╭─ Provided material

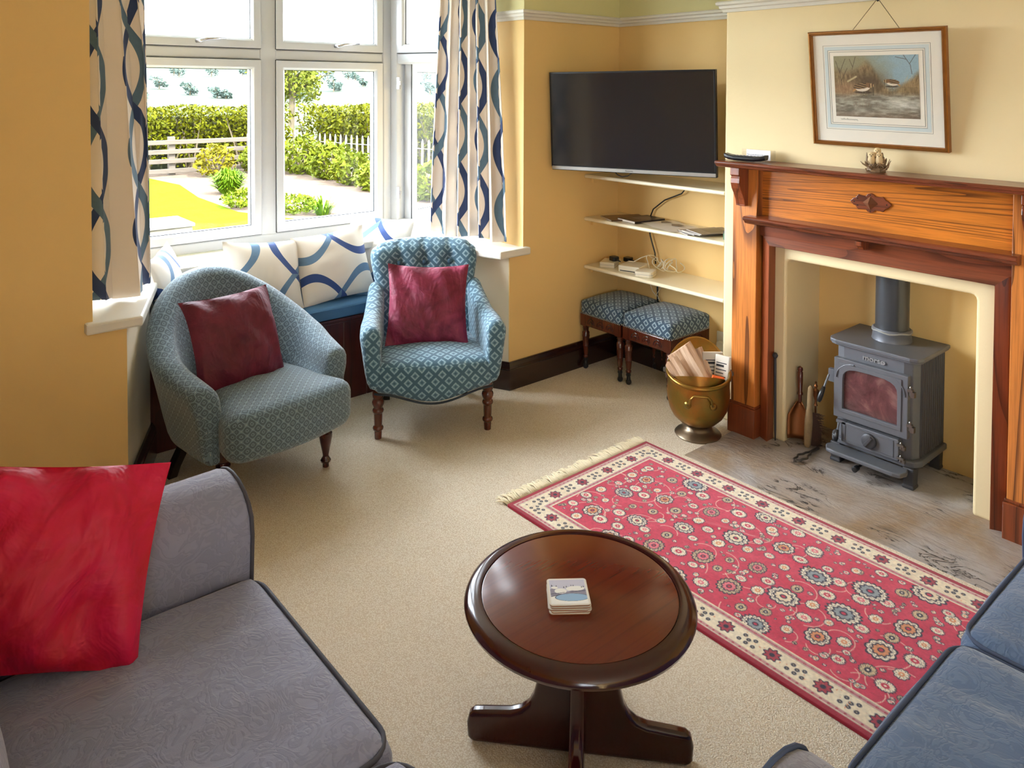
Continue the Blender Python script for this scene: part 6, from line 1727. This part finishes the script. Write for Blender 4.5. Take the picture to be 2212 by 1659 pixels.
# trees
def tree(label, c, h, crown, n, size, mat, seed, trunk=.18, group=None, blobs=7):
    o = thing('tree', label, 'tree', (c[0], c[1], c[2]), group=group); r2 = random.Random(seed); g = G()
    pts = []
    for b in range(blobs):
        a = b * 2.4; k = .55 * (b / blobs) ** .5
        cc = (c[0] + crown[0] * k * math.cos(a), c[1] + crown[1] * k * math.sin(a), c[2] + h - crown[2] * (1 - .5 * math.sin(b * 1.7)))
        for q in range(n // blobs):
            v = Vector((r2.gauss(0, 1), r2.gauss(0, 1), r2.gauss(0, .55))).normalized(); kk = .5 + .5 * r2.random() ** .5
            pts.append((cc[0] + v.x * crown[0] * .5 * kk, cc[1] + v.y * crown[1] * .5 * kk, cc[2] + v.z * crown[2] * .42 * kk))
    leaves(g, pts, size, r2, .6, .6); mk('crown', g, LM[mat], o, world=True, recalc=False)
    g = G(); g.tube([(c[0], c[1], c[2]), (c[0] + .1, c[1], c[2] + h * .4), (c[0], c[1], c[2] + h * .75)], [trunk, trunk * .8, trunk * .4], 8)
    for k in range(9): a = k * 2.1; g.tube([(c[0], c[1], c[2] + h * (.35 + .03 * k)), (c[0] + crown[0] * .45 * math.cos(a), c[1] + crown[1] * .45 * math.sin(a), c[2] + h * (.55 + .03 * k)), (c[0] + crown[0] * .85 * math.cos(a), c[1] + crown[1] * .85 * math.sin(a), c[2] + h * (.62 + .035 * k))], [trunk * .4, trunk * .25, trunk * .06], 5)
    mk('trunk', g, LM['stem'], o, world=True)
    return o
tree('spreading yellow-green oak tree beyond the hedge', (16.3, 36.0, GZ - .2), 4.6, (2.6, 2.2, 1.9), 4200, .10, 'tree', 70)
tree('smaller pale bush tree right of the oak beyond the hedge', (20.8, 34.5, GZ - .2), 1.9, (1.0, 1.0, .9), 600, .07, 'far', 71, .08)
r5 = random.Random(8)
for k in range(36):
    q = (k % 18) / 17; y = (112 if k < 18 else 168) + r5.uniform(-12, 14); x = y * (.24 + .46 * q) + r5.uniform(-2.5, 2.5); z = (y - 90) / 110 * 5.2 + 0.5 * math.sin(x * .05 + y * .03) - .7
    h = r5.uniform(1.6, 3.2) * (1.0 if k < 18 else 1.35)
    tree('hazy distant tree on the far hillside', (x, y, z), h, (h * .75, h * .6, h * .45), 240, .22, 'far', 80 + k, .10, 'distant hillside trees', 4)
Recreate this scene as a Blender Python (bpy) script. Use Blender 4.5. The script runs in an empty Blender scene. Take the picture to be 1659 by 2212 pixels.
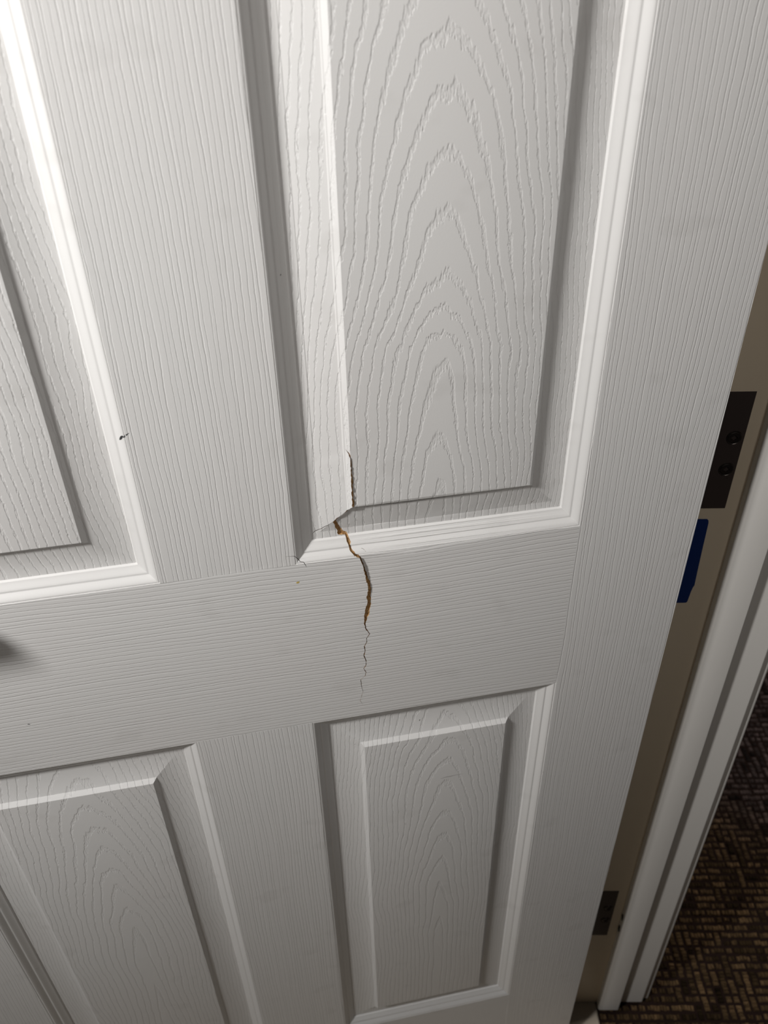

╰─

_Request_. Reproduce all of the material exactly, apart from the pictures.

_Full response_.
Continue the Blender Python script for this scene: part 6, from line 1727. This part finishes the script. Write for Blender 4.5. Take the picture to be 2212 by 1659 pixels.
# trees
def tree(label, c, h, crown, n, size, mat, seed, trunk=.18, group=None, blobs=7):
    o = thing('tree', label, 'tree', (c[0], c[1], c[2]), group=group); r2 = random.Random(seed); g = G()
    pts = []
    for b in range(blobs):
        a = b * 2.4; k = .55 * (b / blobs) ** .5
        cc = (c[0] + crown[0] * k * math.cos(a), c[1] + crown[1] * k * math.sin(a), c[2] + h - crown[2] * (1 - .5 * math.sin(b * 1.7)))
        for q in range(n // blobs):
            v = Vector((r2.gauss(0, 1), r2.gauss(0, 1), r2.gauss(0, .55))).normalized(); kk = .5 + .5 * r2.random() ** .5
            pts.append((cc[0] + v.x * crown[0] * .5 * kk, cc[1] + v.y * crown[1] * .5 * kk, cc[2] + v.z * crown[2] * .42 * kk))
    leaves(g, pts, size, r2, .6, .6); mk('crown', g, LM[mat], o, world=True, recalc=False)
    g = G(); g.tube([(c[0], c[1], c[2]), (c[0] + .1, c[1], c[2] + h * .4), (c[0], c[1], c[2] + h * .75)], [trunk, trunk * .8, trunk * .4], 8)
    for k in range(9): a = k * 2.1; g.tube([(c[0], c[1], c[2] + h * (.35 + .03 * k)), (c[0] + crown[0] * .45 * math.cos(a), c[1] + crown[1] * .45 * math.sin(a), c[2] + h * (.55 + .03 * k)), (c[0] + crown[0] * .85 * math.cos(a), c[1] + crown[1] * .85 * math.sin(a), c[2] + h * (.62 + .035 * k))], [trunk * .4, trunk * .25, trunk * .06], 5)
    mk('trunk', g, LM['stem'], o, world=True)
    return o
tree('spreading yellow-green oak tree beyond the hedge', (16.3, 36.0, GZ - .2), 4.6, (2.6, 2.2, 1.9), 4200, .10, 'tree', 70)
tree('smaller pale bush tree right of the oak beyond the hedge', (20.8, 34.5, GZ - .2), 1.9, (1.0, 1.0, .9), 600, .07, 'far', 71, .08)
r5 = random.Random(8)
for k in range(36):
    q = (k % 18) / 17; y = (112 if k < 18 else 168) + r5.uniform(-12, 14); x = y * (.24 + .46 * q) + r5.uniform(-2.5, 2.5); z = (y - 90) / 110 * 5.2 + 0.5 * math.sin(x * .05 + y * .03) - .7
    h = r5.uniform(1.6, 3.2) * (1.0 if k < 18 else 1.35)
    tree('hazy distant tree on the far hillside', (x, y, z), h, (h * .75, h * .6, h * .45), 240, .22, 'far', 80 + k, .10, 'distant hillside trees', 4)
Recreate this scene as a Blender Python (bpy) script. Use Blender 4.5. The script runs in an empty Blender scene. Take the picture to be 1659 by 2212 pixels.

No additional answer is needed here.